Dans son article intitulé « Faire payer ou faire apprendre ? » (Dossier Sanction, 451, mars 2007) l’auteur propose de faire de la sanction une occasion d’apprendre, comme on peut se servir d’une erreur en français pour mieux faire comprendre la règle. La place nous a manqué dans la revue pour donner un exemple de cette logique « gagnant-gagnant », le lecteur le trouvera ci-dessous.
Si l’enseignant ressent, au sortir d’un conflit, qu’il a permis à tous, y compris lui-même, d’apprendre et de grandir, alors il s’est situé dans une logique
gagnant-gagnant, qui est loin d’être dominante dans le système scolaire.
Comment faire face à un conflit entre élèves ? Comment intervenir sans humilier l’enfant récidiviste qui ne respecte pas les règles en récréation, sans crier sur celui qui a détérioré un
bureau, qui a dérobé le stylo de son voisin ?

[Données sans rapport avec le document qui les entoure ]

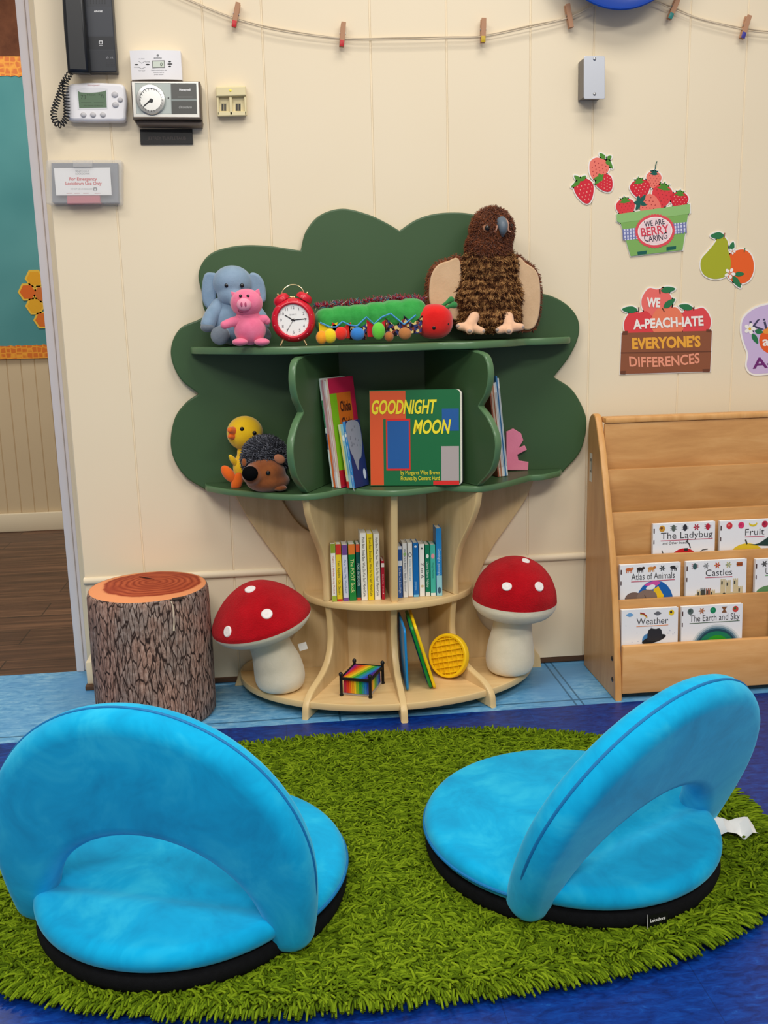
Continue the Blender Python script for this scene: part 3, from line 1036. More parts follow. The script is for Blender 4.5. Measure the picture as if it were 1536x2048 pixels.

Nous proposons d’illustrer la logique du « gagnant - gagnant » par un exemple pris dans le quotidien d’une école. L’histoire implique trois enfants, l’enseignant, une dame de service
et le directeur.
Trois enfants de CE2 ont tardé pour remonter en classe après la récréation. Aux toilettes, ils ont joué avec l’eau et la bataille engagée a inondé les toilettes. Surcroît de travail pour la
femme de ménage et colère de l’enseignante. Nous avons d’abord nommé les faits, redit le sens de la règle transgressée, en quoi elle protège et est intéressante à respecter pour chacun :
risque de chutes par glissades sur le carrelage mouillé, gaspillage d’eau, surcroît de travail pour le personnel, dégoût d’un lieu sale... mais également dérangement de la classe par une
arrivée tardive.
Puis nous avons cherché ensemble une réparation positive pour tout le monde, sans humiliation pour les transgresseurs. Elle devait conjuguer à la fois le retour à une image positive
d’eux-mêmes, le respect du travail de la dame de ménage, le respect de l’autorité de l’enseignante (règles de rentrée en classe), de l’institution et de ses lieux collectifs. Les enfants ont
proposé de s’excuser auprès de la dame de service et de l’aider en réalisant un travail qui lui faciliterait la tâche. Ils veilleraient également à ce qu’aucun enfant ne traîne aux toilettes à
la fin de la récréation.
Le visage de la dame de service s’est éclairé quand elle a été informée de la situation et des actions proposées. Elle leur a demandé de nettoyer l’une des cours, ce qui lui rendrait service
car elle y avait souvent très chaud. Le directeur a remercié les enfants pour leur attitude constructive et leur a demandé de reformuler ce qu’ils avaient appris de cette transgression de
règle.
Sans cris, la tension née de la transgression de règle s’est transformée en énergie positive, chacun se sentant respecté dans son travail. La situation
vers laquelle nous devons tendre, si facile à décrire sur le papier, est bien délicate à vivre au quotidien de la classe, de l’école : comment faire en sorte qu’en fin de
règlement de transgression nous soyons tous potentiellement satisfaits, réparés, apaisés, heureux du dénouement !
Tous...
Jean-François Laurent, enseignant et formateur.